Ma la dirigenza tedesco-orientale aveva già delineato tre ipotesi di intervento per bloccare l’emorragia di cittadini e riprendere il controllo della situazione interna: la chiusura dei corridoi aerei utilizzati dagli Alleati occidentali, la costruzione di un muro, l’isolamento dell’intera Berlino dal resto della Ddr.
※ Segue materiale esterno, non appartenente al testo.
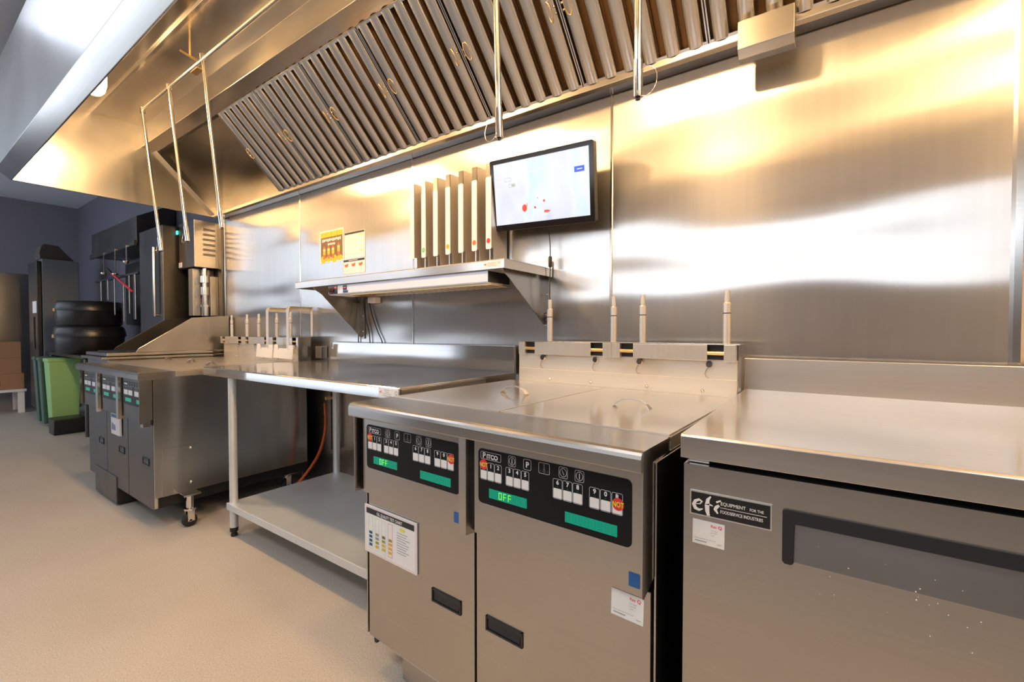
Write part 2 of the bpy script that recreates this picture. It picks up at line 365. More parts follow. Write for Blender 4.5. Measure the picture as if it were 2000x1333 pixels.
# ================================================================== EXHAUST HOOD
HX0, HX1 = -4.51, 2.6
HZ, HT = 2.14, 2.755
hood = thing('exhaust_hood', 'long stainless steel canopy hood over the whole cook line', 'hood', (0, 0, 0))
def P_(mb, name, bevel=0.002): return mb.build(name, hood, bevel)
P_(MB().box(HX0, HX1, -1.385, -1.377, HZ+.054, 2.83, 'hood_skin'), 'front_panel')
mb = MB().prism([(-1.385, HZ+.054), (-1.319, HZ-0.004), (-1.312, HZ-.002), (-1.312, HZ+0.03), (-1.32, HZ+0.03), (-1.322, HZ+0.008), (-1.380, HZ+0.058)], 'x', HX0, HX1, 'bright_steel')
P_(mb, 'bottom_lip')
P_(MB().prism([(-1.315, HZ), (-1.376, HZ+.054), (-1.376, 2.83), (-0.003, 2.83), (-0.003, HZ)], 'x', HX0-0.004, HX0+0.004, 'hood_steel'), 'end_panel')
P_(MB().prism([(-1.372, HZ), (-1.372, 2.83), (-0.003, 2.83), (-0.003, HZ)], 'x', HX1-0.004, HX1+0.004, 'hood_steel'), 'end_panel')
P_(MB().box(HX0+.005, HX1-.005, -1.374, -0.012, HT, HT+0.01, 'hood_steel'), 'ceiling_panel')
P_(MB().box(HX0+.005, HX1-.005, -0.915, -0.893, HT-0.016, HT, 'hood_steel'), 'standing_seam')
P_(MB().prism([(-0.60, HT), (-0.60, 2.612), (-0.612, 2.60), (-0.612, 2.590), (-0.515, 2.578), (-0.515, 2.586), (-0.59, 2.612), (-0.59, HT)], 'x', HX0+.005, HX1-.005, 'hood_steel'), 'plenum_face')
P_(MB().prism([(-0.012, 2.145), (-0.09, 2.132), (-0.108, 2.140), (-0.108, 2.165), (-0.104, 2.165), (-0.104, 2.145), (-0.012, 2.152)], 'x', HX0+.005, HX1-.005, 'hood_steel'), 'grease_gutter')
P_(MB().prism([(-0.018, 2.15), (-0.012, 2.15), (-0.012, HT), (-0.018, HT)], 'x', HX0+.005, HX1-.005, 'hood_steel'), 'plenum_back')
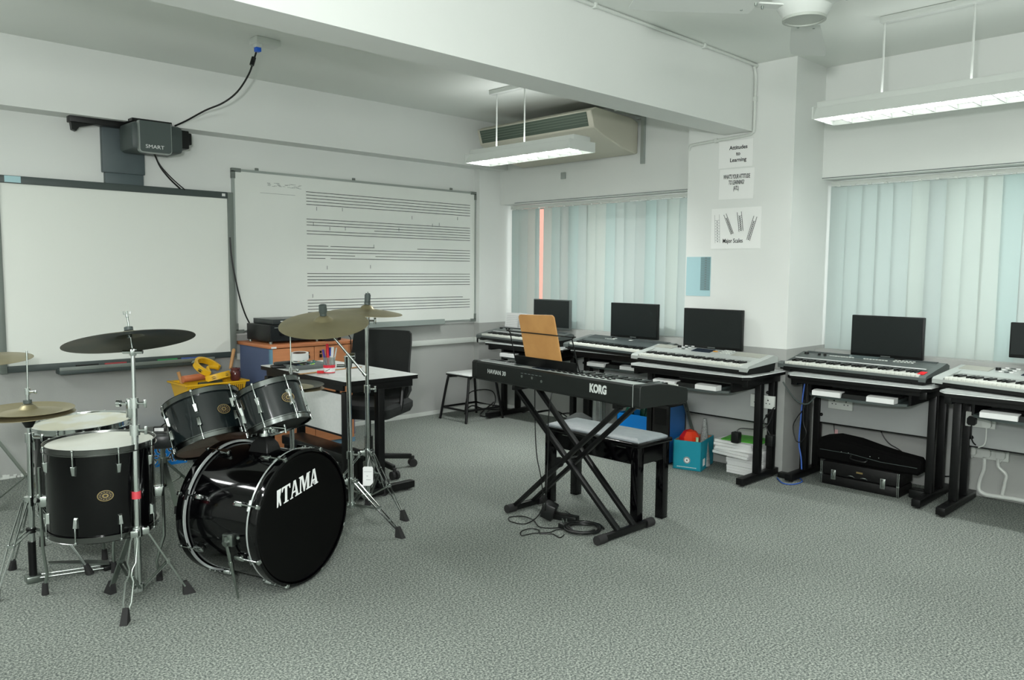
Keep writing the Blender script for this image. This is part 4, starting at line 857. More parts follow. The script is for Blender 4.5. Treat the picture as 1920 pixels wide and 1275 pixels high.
q = B(); q.cyl((0, 0, .09), (0, 0, .24), .028); q.cyl((0, 0, .24), (0, 0, .385), .016); q.b2((-.09, -.10, .37), (.09, .10, .395)); q.done('gas_column', BLACK, t)
for k in range(5):
    a = 2 * PI * k / 5 - .55; q = B(); q.bar((.02 * math.cos(a), .02 * math.sin(a), .10), (.30 * math.cos(a), .30 * math.sin(a), .075), .035, .03, (0, 0, 1), .006); lg = q.done('base_arm', BLACK, t)
    q = B(); cx, cy = .31 * math.cos(a), .31 * math.sin(a)
    for s_ in (-1, 1): q.cyl((cx - math.sin(a) * s_ * .008, cy + math.cos(a) * s_ * .008, .028), (cx - math.sin(a) * s_ * .026, cy + math.cos(a) * s_ * .026, .028), .028)
    q.cyl((cx, cy, .05), (cx, cy, .075), .012); q.done('castor', BLACKR, lg)
# ------------------------------------------------------------------ stool by the board wall
t = thing('stool', 'small white-topped stool with bent black tube legs near the corner', 'stool', (4.79, 5.49, 0))
q = B(); q.b2((-.17, -.165, .42), (.17, .165, .432), .004); q.done('seat', LAMW, t); q = B(); q.b2((-.172, -.167, .408), (.172, .167, .42), .003); q.done('seat_underside', BLACKM, t)
for sx_ in (-1, 1):
    for sy_ in (-1, 1):
        q = B(); q.tube([(sx_ * .09, sy_ * .10, .398), (sx_ * .145, sy_ * .135, .395), (sx_ * .165, sy_ * .148, .37), (sx_ * .225, sy_ * .185, .0)], .012, smooth=4); q.done('leg', BLACKM, t)
q = B(); pp = [(-.205, -.172), (.205, -.172), (.205, .172), (-.205, .172)]
q.tube([(x, y, .11) for x, y in pp] + [(pp[0][0], pp[0][1], .11)], .010); q.done('footrest_ring', BLACKM, t)
# ================================================================== DIGITAL PIANO
dx = V((-.0864, -.9963, 0)); dy = V((.9963, -.0864, 0)); L_ = V((3.026, 3.466, 0)); LEN = 1.305
MP = axes(dx, dy, (0, 0, 1), (L_.x, L_.y, .742))
t = thing('digital_piano', 'long black digital piano on a crossed stand in the middle of the room', 'digital piano', M=MP)
prof = [(0, .01), (.01, 0), (.335, 0), (.345, .01), (.345, .035), (.325, .06), (.17, .064), (.155, .095), (.13, .103), (.012, .108), (0, .10)]
q = B(); q.prism(prof, .045, LEN - .045, 'YZ'); q.done('body', mat('piano_black', (22, 26, 24), .45, spec=.3), t)
chk = [(0, .01), (.01, 0), (.335, 0), (.347, .01), (.347, .062), (.335, .074), (.20, .100), (.13, .108), (.012, .110), (0, .10)]
for a, c in ((0, .043), (LEN - .043, LEN)): q = B(); q.prism(chk, a, c, 'YZ'); q.done('end_block', mat('piano_black', (22, 26, 24), .45, spec=.3), t, bev=.004)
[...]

L’ipotesi di una barriera fisica fra le due parti dell’ex capitale cominciò a serpeggiare nell’opinione pubblica. Il 15 giugno, durante una conferenza stampa internazionale a Lipsia, la corrispondente del quotidiano occidentale Frankfurter Rundschau chiese ad Ulbricht se la posizione sovietica su Berlino comportasse la fissazione di un confine di Stato alla Porta di Brandeburgo. La risposta, rimasta famosa, fu: “Nessuno ha intenzione di costruire un muro”. Non dovette essere troppo convincente se, nei giorni successivi alla conferenza di Lipsia, il flusso dei profughi subì un’ulteriore impennata.
Il 25 luglio, in risposta a un bellicoso memorandum di Krusciov sulla questione di Berlino, il nuovo presidente degli Stati Uniti, John Fitzgerald Kennedy, annunciò i tre punti essenziali per gli americani: il diritto degli Alleati occidentali a una presenza militare a Berlino Ovest, il diritto di accesso dalla Repubblica federale al settore occidentale della città, il diritto degli abitanti di Berlino Ovest all’autodeterminazione e alla libertà. Nessuno di questi tre punti “essenziali” servirà da deterrente alla costruzione del Muro perché nessuno di essi sarà messo in discussione.